0

I've got a list of hex strings.

mylist = ['0xff', '0x34', '0x95', '0x11']

I'd like to get this list into another list, but in hex format. Thus the list should look something like this.

myhexlist = ['\xff', '\x34', '\x95', '\x11']

What I've tried:

#!/usr/bin/env python

myhexlist = []
mylist = ['0xff', '0x34', '0x95', '0x11']

for b in mylist:
    myhexlist.append( hex(int(b,16)) )

print myhexlist

Which does not produce the desired output.

2
  • Why not just replace 0x with \x? For example, myhexlist = [i.replace("0x", "\\x") for i in mylist]. Commented Oct 16, 2013 at 20:00
  • That will keep the data type the same as a string. Nicholas's answer is what I was attempting to do.

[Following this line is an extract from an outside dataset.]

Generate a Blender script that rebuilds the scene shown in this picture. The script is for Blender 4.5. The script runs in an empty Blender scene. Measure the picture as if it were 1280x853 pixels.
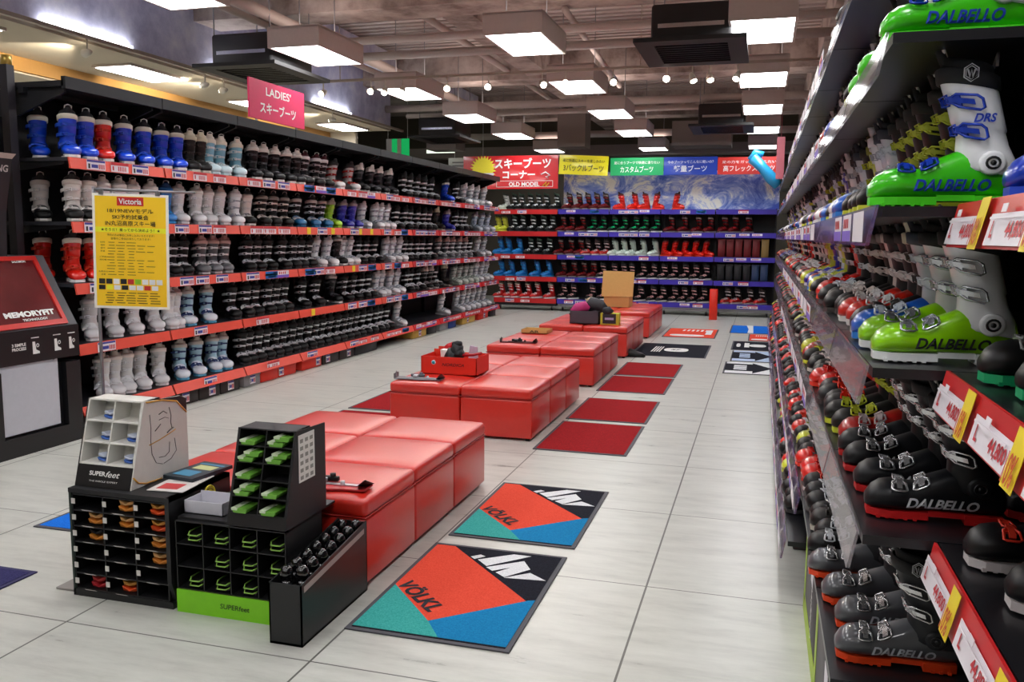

Commented Oct 16, 2013 at 20:13

1 Answer 1

2

You want to use chr rather than hex (which just reverses the transformation).

Also, it's more efficient to use a list comprehension rather than a loop in which you're appending to a list.

>>> myhexlist = [chr(int(hex_str, 16)) for hex_str in mylist]
>>> myhexlist
['\xff', '4', '\x95', '\x11']

(obviously you're not going to get a \x## for a printable character).